The Labour Party has a Problem with Anti-Semitism

Archie Batra examines antisemitism within the Labour party


The spiel on the back of my Labour party membership card ends with two words that seem, nowadays, to be routinely ignored by too many members: tolerance and respect. Scandal has (once again) gripped the party as antisemitism and Corbyn’s inability to deal with it have come to the political fore.

For the blissfully unaware, some explanation is needed. Corbyn’s leadership has been fraught with accusations of antisemitism from the very start; from referring to Hamas and Hezbollah as his “friends,” to the alleged antisemitism report “white-wash for peerage” controversy, to the failure to expel Ken Livingstone for calling Hitler a Zionist. This list is by no means exhaustive, and the Jewish community has been swift in demanding that Corbyn properly deal with the level of antisemitism within the party.

However, as almost all British Jews will tell you, not much has changed — not that I’m convinced that any great effort was made in the first place. In fact, it’s almost certainly got worse, as it’s recently come to light that Corbyn was genuinely flummoxed as to why an anti-Semitic mural in London (which honestly looked like it belonged in 1930s Berlin) should have been removed back in 2012. This shocking discovery prompted a more thorough analysis of the Labour party’s problem, and the depth of it truly is disturbing.

There are 74 cases of antisemitism that are currently being investigated by the party, and according to John Mann MP, who seems to be one of the few sensible men left on the Labour benches, there could be as many as 5,000 claims that need to be dealt with. These cases are truly vulgar: for example, Marianne Tellier, a former branch secretary, tweeted an edited picture of a Job Centre sign with the words “Arbeit Macht Frei” (work sets you free), the taunt that adorned the entrance to Auschwitz.

Meanwhile, Christine Shawcroft, Chair of Labour’s Internal Disputes Panel (who has since had the sense to resign), thought it was appropriate to reinstate a Labour member who had shared an article that denied the Holocaust on his Facebook. However, what’s even more disturbing than this abhorrent racism is the amount of people who truly believe that this is all an orchestrated smear designed to topple the perfect and infallible Jeremy Corbyn.

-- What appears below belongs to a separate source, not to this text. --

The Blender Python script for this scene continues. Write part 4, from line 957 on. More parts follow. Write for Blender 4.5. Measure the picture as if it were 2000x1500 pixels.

The vile personality cult cite radical, fringe groups like Jewish Voice for Labour (some of whom are Holocaust deniers) and Jewdas (who called for “full communism” and for parliament to be burned down at their 2017 Seder) as representatives of the wider Jewish community, and so insist that poor Jez is suffering some sort of mistrial by the mainstream media. (Which is all run by Jews and Tories anyway, don’t you know?)

This is then normally followed by a virulent attack on Israel that nobody asked for, a reassurance of the difference between antisemitism and anti-Zionism, and an insistence that they (and Jeremy) are simply espousing the latter. And some of them are deluded to such an extent that they refuse to recognise that there’s a problem; in fact, David Lammy MP faced calls for deselection for having the temerity to attend the “Enough is Enough” antisemitism rally outside parliament. People in his constituency genuinely thought that the Jews legitimately protesting the horrific racism they face within the party were actually scheming to overthrow their dear leader.

This is not to say that I expect much from JC’s disciples (I don’t), but this outright denial of the problem really is infuriating. Not only is the suggestion that people who care about antisemitism in Labour are co-opting it to topple Jeremy incredibly insulting to Jewish people, it’s just plain wrong. It is not a smear to report that the Holocaust Educational Trust, the Jewish Labour Movement, the Jewish Chronicle, and the Campaign against Anti-Semitism are condemning Corbyn and his lack of action, it’s just news.

It’s disturbing news, but clearly it doesn’t matter to Corbyn’s lackeys; as far as they’re concerned, he can do no wrong, and the media unjustly assault him. You know, by accurately reporting stories about what he’s said, what he’s done, and who he associates with.

However, even though this is all quite shocking, the cherry on top is that it’s just history repeating itself – not the Corbyn mob either know or care.

When Michael Foot was Labour leader in the 1980s, his own personal failings were also dismissed as part of some sort of wider conspiracy to stop him coming to power, and thehard Labour left simply refused to recognise that Foot and many of the policies he advocated were just unpopular. And so, because they shifted blame to the ‘moderates’, they spent years trying to kick them out of the party, consigning Labour to years of internal strife, and the country to years of Tory rule. Sound familiar?

Labour has a crippling antisemitism problem — don’t let the nutters in the party convince you otherwise. We owe British Jews meaningful action, and that starts with expelling (NOT suspending) antisemites, properly vetting all candidates, and admitting that we are failing the Jewish Labour members who haven’t had the sense to leave. Corbyn’s had the power to do something for years, and it’s about time he exercised it.


Archie Batra is the Chair of the St Andrews Labour Society. This article represents his own view and not that of the Society.